** Dataset section **
:::::
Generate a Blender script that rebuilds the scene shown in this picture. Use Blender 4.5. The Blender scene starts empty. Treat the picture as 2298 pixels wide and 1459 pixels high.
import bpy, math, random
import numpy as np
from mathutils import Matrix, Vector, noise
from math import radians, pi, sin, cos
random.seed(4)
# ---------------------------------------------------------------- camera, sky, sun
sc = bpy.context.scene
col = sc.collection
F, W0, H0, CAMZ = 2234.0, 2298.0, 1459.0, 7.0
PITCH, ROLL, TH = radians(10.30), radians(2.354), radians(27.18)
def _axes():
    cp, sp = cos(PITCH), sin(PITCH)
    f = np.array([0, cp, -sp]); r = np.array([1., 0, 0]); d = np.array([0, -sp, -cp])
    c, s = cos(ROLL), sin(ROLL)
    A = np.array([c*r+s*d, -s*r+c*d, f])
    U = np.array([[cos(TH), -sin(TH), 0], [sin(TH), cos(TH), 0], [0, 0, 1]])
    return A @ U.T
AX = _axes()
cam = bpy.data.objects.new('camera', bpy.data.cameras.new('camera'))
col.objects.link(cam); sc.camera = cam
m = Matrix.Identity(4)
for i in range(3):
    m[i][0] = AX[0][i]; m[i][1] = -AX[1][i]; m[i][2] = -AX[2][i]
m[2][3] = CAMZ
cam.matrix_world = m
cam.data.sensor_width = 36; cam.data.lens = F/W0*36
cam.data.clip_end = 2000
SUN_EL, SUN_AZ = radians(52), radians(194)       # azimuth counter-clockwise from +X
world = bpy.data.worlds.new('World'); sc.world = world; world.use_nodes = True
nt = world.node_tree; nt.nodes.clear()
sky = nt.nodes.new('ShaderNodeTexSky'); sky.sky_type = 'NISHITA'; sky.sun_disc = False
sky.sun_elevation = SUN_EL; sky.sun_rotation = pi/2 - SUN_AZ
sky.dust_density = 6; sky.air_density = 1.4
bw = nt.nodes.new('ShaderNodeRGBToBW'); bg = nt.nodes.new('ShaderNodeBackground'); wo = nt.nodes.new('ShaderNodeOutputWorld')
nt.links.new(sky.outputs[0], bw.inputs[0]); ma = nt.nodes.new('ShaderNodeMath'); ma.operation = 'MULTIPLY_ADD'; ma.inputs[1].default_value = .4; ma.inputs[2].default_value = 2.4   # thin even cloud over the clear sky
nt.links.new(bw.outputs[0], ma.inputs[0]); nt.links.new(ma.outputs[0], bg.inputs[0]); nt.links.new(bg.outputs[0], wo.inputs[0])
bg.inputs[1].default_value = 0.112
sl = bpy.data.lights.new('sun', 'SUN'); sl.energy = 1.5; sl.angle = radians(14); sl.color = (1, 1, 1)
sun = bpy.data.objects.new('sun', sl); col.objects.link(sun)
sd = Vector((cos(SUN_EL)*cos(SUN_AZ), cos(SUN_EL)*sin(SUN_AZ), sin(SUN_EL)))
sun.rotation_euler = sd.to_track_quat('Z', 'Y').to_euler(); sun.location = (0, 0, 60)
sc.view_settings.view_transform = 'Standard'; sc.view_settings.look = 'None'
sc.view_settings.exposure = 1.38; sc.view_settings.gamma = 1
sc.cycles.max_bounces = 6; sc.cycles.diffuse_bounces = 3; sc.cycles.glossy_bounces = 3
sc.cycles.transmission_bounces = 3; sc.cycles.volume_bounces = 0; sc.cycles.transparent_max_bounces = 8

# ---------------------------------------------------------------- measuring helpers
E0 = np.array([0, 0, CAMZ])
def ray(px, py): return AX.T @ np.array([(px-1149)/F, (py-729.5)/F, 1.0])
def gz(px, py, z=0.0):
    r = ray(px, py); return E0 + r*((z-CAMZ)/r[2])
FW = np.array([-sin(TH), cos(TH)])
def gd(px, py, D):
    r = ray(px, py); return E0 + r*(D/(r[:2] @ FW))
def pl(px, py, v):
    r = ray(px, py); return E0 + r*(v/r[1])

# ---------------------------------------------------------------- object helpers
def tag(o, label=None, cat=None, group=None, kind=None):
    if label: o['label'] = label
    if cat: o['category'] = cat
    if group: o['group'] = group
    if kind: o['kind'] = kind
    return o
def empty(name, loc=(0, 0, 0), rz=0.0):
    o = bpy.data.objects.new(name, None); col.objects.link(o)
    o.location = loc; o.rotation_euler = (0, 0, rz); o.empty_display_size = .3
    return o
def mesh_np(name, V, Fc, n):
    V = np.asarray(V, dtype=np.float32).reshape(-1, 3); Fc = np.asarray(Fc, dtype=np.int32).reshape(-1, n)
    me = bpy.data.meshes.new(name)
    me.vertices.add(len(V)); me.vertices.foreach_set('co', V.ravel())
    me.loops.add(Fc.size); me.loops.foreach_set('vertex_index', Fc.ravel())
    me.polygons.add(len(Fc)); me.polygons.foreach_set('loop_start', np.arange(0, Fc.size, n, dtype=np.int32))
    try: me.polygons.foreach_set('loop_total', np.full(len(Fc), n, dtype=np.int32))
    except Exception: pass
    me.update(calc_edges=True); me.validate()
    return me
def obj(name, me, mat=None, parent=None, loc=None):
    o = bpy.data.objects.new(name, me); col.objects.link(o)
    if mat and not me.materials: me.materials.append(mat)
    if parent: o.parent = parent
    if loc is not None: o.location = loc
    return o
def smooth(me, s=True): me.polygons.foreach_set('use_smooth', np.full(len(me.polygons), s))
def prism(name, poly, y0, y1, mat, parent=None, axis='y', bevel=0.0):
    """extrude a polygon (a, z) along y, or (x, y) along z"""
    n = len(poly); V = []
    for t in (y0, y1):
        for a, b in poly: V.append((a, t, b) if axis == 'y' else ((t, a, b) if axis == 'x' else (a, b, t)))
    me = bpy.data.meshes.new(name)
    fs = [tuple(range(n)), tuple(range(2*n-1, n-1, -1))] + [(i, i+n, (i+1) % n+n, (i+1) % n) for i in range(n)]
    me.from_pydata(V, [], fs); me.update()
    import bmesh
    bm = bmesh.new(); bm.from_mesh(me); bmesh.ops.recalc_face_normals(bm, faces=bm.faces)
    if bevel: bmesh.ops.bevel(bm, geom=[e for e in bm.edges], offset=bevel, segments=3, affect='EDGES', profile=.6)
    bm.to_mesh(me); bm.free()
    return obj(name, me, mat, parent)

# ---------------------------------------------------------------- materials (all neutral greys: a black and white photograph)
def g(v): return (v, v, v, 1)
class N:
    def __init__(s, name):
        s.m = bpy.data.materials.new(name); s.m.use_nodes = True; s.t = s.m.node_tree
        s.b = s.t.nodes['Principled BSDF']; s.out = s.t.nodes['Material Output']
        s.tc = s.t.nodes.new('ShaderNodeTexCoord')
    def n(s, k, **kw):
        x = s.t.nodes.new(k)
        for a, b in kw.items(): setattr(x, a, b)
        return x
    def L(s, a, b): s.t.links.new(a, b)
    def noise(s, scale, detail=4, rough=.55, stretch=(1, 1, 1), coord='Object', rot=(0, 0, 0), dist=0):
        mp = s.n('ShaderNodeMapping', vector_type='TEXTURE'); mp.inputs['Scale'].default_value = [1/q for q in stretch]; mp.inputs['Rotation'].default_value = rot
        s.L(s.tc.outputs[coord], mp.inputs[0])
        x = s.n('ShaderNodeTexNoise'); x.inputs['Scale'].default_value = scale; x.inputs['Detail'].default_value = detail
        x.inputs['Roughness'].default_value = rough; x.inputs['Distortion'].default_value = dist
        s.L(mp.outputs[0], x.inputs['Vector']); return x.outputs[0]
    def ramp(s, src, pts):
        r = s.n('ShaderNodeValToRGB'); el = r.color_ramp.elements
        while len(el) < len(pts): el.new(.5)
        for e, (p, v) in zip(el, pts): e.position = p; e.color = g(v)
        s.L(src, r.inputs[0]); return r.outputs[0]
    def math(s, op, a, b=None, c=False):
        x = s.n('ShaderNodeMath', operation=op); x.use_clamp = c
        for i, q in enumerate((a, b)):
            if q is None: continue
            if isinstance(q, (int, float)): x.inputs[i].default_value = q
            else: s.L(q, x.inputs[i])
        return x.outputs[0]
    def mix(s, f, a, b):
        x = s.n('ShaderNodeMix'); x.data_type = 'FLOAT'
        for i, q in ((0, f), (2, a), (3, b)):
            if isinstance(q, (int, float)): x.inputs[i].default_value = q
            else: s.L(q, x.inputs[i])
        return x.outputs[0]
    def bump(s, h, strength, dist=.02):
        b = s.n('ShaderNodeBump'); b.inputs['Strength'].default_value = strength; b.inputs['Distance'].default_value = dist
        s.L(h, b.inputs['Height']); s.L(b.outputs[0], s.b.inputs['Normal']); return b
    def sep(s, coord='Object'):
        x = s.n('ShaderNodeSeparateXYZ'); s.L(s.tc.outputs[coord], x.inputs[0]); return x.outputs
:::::
** Direction **
Give only the number of lines in the data that hold the string "scene".

** Answer below **
2